Ontem, o Tribunal de Justiça do Rio de Janeiro, em decisão tomada pelo seu presidente Claudio de Mello Tavares, fez com que uma ordem do prefeito Marcelo Crivella de fiscalização e apreensão de publicações com "conteúdos impróprios" voltasse a valer. No dia anterior, uma liminar do mesmo tribunal havia suspendido temporariamente a possibilidade de recolhimento de obras.

No pedido enviado hoje a Toffoli, Raquel Dodge afirmou que a ordem para apreensão de livros "visa a impedir a censura ao livre trânsito de ideias, à livre manifestação artística e à liberdade de expressão no país".

Gilmar cita censura e Celso de Mello fala em "fato gravíssimo"

Outros ministros do STF também se manifestaram sobre o caso. Em um decisão sobre um recurso apresentado pela organização da Bienal ao Supremo, o ministro Gilmar Mendes afirmou que a ordem do município do Rio de Janeiro constitui censura, com o "nítido objetivo de promover a patrulha do conteúdo de publicação artística".

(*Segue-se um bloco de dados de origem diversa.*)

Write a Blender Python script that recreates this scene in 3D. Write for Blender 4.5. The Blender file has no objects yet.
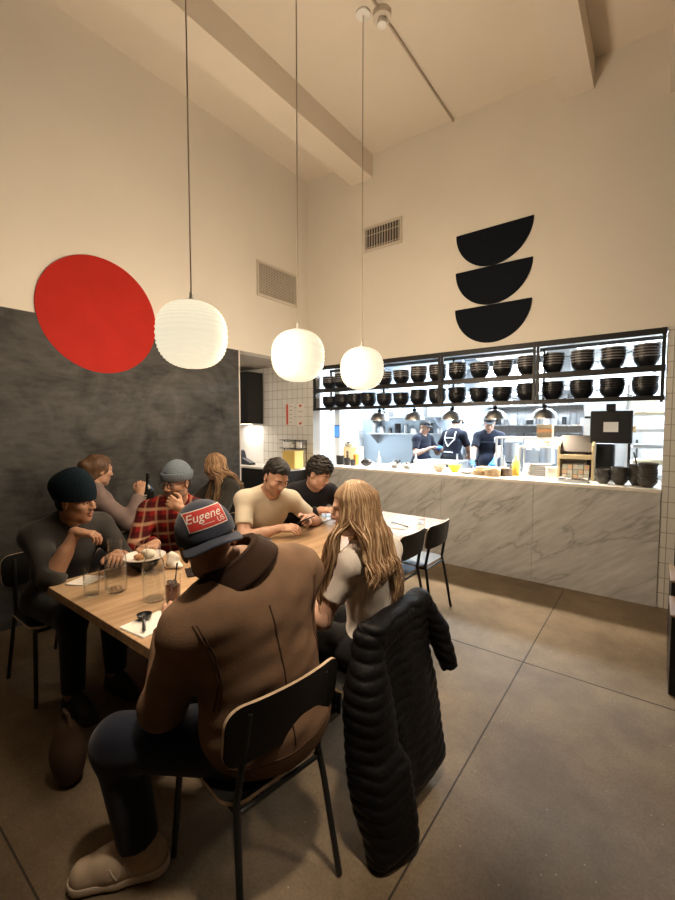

Assim como Toffoli, Gilmar afirmou que a imagem do beijo entre dois personagens masculinos não viola o ECA. O ministro disse, ainda, que a decisão de apreender as obras "tenta atribuir um desvalor a imagens que envolvem personagens homossexuais". "Salienta-se que em nenhum momento cogitou-se de impor as mesmas restrições a publicações que veiculassem imagens de beijo entre casais heterossexual", escreveu.

Gilmar também derrubou a decisão do TJ, que permitia a apreensão dos livros, e ordenou que o alvará de funcionamento da Bienal não seja cassado.

Já o decano Celso de Mello afirmou que a censura aos livros na Bienal do Rio "constitui fato gravíssimo".

Para Celso de Mello, "mentes retrógradas e cultoras do obscurantismo e apologistas de uma sociedade distópica erigem-se, por ilegítima autoproclamação, à inaceitável condição de sumos sacerdotes da ética e dos padrões morais e culturais que pretendem impor, com o apoio de seus acólitos, aos cidadãos da República".

Prefeitura do Rio questiona decisão de Toffoli

Em nota, a Prefeitura do Rio afirmou que vai interpor, no STF, embargos de declaração à decisão do ministro Dias Toffoli. "No recurso, a Procuradoria Geral do Município afirma que a decisão não examina o fundamento da medida tomada pelo município do Rio de Janeiro ao fiscalizar a Bienal do Livro: a defesa de crianças e adolescentes, com base no Estatuto da Criança e do Adolescente, que determina que revistas e publicações contendo material impróprio ou inadequado para menores devem ser comercializadas em embalagem lacrada, com advertência sobre seu conteúdo".

Errata: este conteúdo foi atualizado
Diferentemente do informado em uma versão anterior do texto, a ordem de Crivella para a apreensão dos livros foi dada na quinta-feira, dia 5, e a imagem do beijo entre os personagens aparece em uma das páginas do livro, e não na capa. Além disso, a Constituição Federal é do ano de 1988, e não 1998. As informações foram corrigidas.